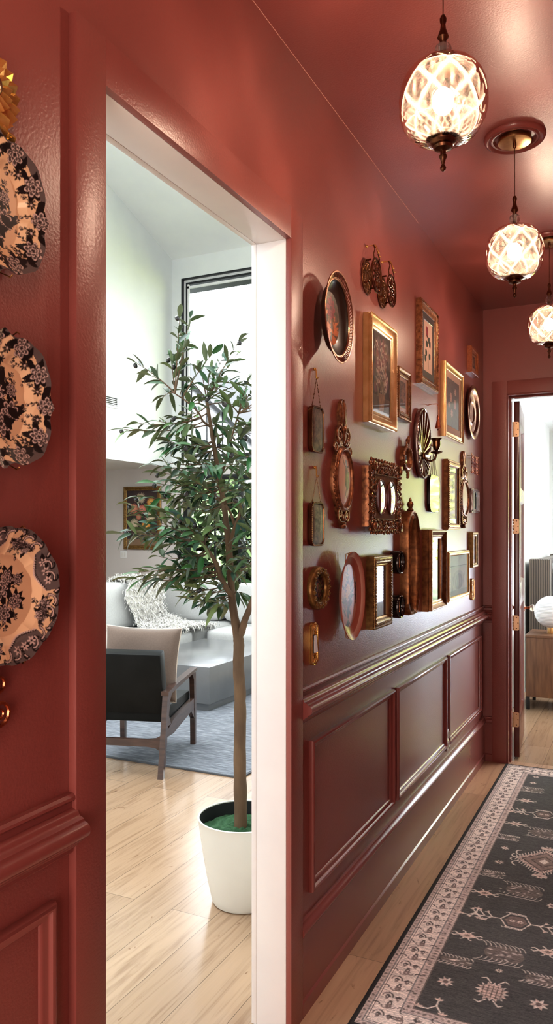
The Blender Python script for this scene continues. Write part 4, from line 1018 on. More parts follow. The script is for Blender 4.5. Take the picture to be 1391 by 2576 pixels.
t = wthing('wall_outlet', 'silver framed double power outlet on the red panelling', 'power outlet', yc, zc)
mb = MB(); mb.box((-w / 2, -h / 2, 0), (w / 2, h / 2, .012), .003); mb.obj('cover_plate', 'silver_aged', t, 30)
for s in (-1, 1):
    o = MB().prism(rrect(w * .55, h * .32, w * .2), .010, .0145, Matrix.Translation((0, s * h * .22, 0))).obj('socket_face', 'white_plastic', t, 30)
    g = MB()
    for k in (-1, 1): g.box((k * w * .13 - .0015, s * h * .22 - .006, .0135), (k * w * .13 + .0015, s * h * .22 + .006, .0150))
    g.ball((0, s * h * .22 - .012, .0142), (.0025, .0025, .001), 8, 4); g.obj('socket_slots', 'black_hole', o, 0)

# ------------------------------------------------------------------ plates and their brass hanger on the near wall
CREAM, GREY, BLK, WHT = (.74, .53, .33), (.13, .105, .10), (.010, .008, .008), (.60, .47, .42)
def transfer_flower(c, x, y, r, q):
    for k in range(5): c.leaf(x, y, q.uniform(0, 6.3), r * 1.75, r * .75, BLK)
    c.rose(x, y, r * .92, (.03, .022, .02), WHT, 7, q.random() * 6, (.085, .066, .062))
def sprig(c, x, y, a, L, q, s=1):
    ex, ey, ea = c.curve(x, y, a, L, q.uniform(-.8, .8), .0014 * s, BLK)
    for k in range(6):
        f_ = k / 6; c.leaf(x + (ex - x) * f_, y + (ey - y) * f_, a + (1 if k % 2 else -1) * .9, L * .26, L * .12, (.03, .022, .02) if k % 3 else (.12, .09, .085))
    c.daisy(ex, ey, L * .14, 6, (.06, .045, .045), WHT, q.random())
def plate_rose(c, R):
    q = random.Random(40); c.a[:] = CREAM
    th = np.arctan2(c.Y, c.X); e = np.hypot(c.X, c.Y) / R
    c.a[e > .90 + .03 * np.sin(9 * th)] = GREY
    for i in range(22):                                   # dense floral border
        a = 2 * PI * i / 22 + .05; rr = R * (.83 + .05 * math.sin(i * 2.1)); x, y = rr * math.cos(a), rr * math.sin(a)
        for k in range(3): c.leaf(x, y, a + q.uniform(-2.2, 2.2), .022, .011, BLK)
        for k in range(1): sprig(c, x * .94, y * .94, a + PI + q.uniform(-.6, .6), .022, q, .8)
    for i in range(11):
        a = 2 * PI * i / 11; rr = R * .86; transfer_flower(c, rr * math.cos(a), rr * math.sin(a), .0165, q)
    for i in range(11):
        a = 2 * PI * (i + .5) / 11; rr = R * .74; c.daisy(rr * math.cos(a), rr * math.sin(a), .0085, 7, (.03, .022, .02), WHT, a); 
    for i in range(16):                                   # centre bouquet
        a = q.uniform(0, 6.3); sprig(c, .02 * math.cos(a), .025 * math.sin(a), a + q.uniform(-.5, .5), q.uniform(.03, .05), q)
    for x, y, r in ((0, .01, .023), (.032, -.018, .020), (-.028, -.02, .021), (.012, -.04, .02), (-.006, .045, .018), (.035, .02, .012)): transfer_flower(c, x, y, r, q)
    for k in range(10): a = q.uniform(0, 6.3); c.leaf(.03 * math.cos(a), .03 * math.sin(a), a, .03, .013, BLK)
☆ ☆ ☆
• TASK
Set down the material above as is, without any pictures.

• COMPLETE ANSWER
The Blender Python script for this scene continues. Write part 4, from line 1018 on. More parts follow. The script is for Blender 4.5. Take the picture to be 1391 by 2576 pixels.
t = wthing('wall_outlet', 'silver framed double power outlet on the red panelling', 'power outlet', yc, zc)
mb = MB(); mb.box((-w / 2, -h / 2, 0), (w / 2, h / 2, .012), .003); mb.obj('cover_plate', 'silver_aged', t, 30)
for s in (-1, 1):
    o = MB().prism(rrect(w * .55, h * .32, w * .2), .010, .0145, Matrix.Translation((0, s * h * .22, 0))).obj('socket_face', 'white_plastic', t, 30)
    g = MB()
    for k in (-1, 1): g.box((k * w * .13 - .0015, s * h * .22 - .006, .0135), (k * w * .13 + .0015, s * h * .22 + .006, .0150))
    g.ball((0, s * h * .22 - .012, .0142), (.0025, .0025, .001), 8, 4); g.obj('socket_slots', 'black_hole', o, 0)

# ------------------------------------------------------------------ plates and their brass hanger on the near wall
CREAM, GREY, BLK, WHT = (.74, .53, .33), (.13, .105, .10), (.010, .008, .008), (.60, .47, .42)
def transfer_flower(c, x, y, r, q):
    for k in range(5): c.leaf(x, y, q.uniform(0, 6.3), r * 1.75, r * .75, BLK)
    c.rose(x, y, r * .92, (.03, .022, .02), WHT, 7, q.random() * 6, (.085, .066, .062))
def sprig(c, x, y, a, L, q, s=1):
    ex, ey, ea = c.curve(x, y, a, L, q.uniform(-.8, .8), .0014 * s, BLK)
    for k in range(6):
        f_ = k / 6; c.leaf(x + (ex - x) * f_, y + (ey - y) * f_, a + (1 if k % 2 else -1) * .9, L * .26, L * .12, (.03, .022, .02) if k % 3 else (.12, .09, .085))
    c.daisy(ex, ey, L * .14, 6, (.06, .045, .045), WHT, q.random())
def plate_rose(c, R):
    q = random.Random(40); c.a[:] = CREAM
    th = np.arctan2(c.Y, c.X); e = np.hypot(c.X, c.Y) / R
    c.a[e > .90 + .03 * np.sin(9 * th)] = GREY
    for i in range(22):                                   # dense floral border
        a = 2 * PI * i / 22 + .05; rr = R * (.83 + .05 * math.sin(i * 2.1)); x, y = rr * math.cos(a), rr * math.sin(a)
        for k in range(3): c.leaf(x, y, a + q.uniform(-2.2, 2.2), .022, .011, BLK)
        for k in range(1): sprig(c, x * .94, y * .94, a + PI + q.uniform(-.6, .6), .022, q, .8)
    for i in range(11):
        a = 2 * PI * i / 11; rr = R * .86; transfer_flower(c, rr * math.cos(a), rr * math.sin(a), .0165, q)
    for i in range(11):
        a = 2 * PI * (i + .5) / 11; rr = R * .74; c.daisy(rr * math.cos(a), rr * math.sin(a), .0085, 7, (.03, .022, .02), WHT, a); 
    for i in range(16):                                   # centre bouquet
        a = q.uniform(0, 6.3); sprig(c, .02 * math.cos(a), .025 * math.sin(a), a + q.uniform(-.5, .5), q.uniform(.03, .05), q)
    for x, y, r in ((0, .01, .023), (.032, -.018, .020), (-.028, -.02, .021), (.012, -.04, .02), (-.006, .045, .018), (.035, .02, .012)): transfer_flower(c, x, y, r, q)
    for k in range(10): a = q.uniform(0, 6.3); c.leaf(.03 * math.cos(a), .03 * math.sin(a), a, .03, .013, BLK)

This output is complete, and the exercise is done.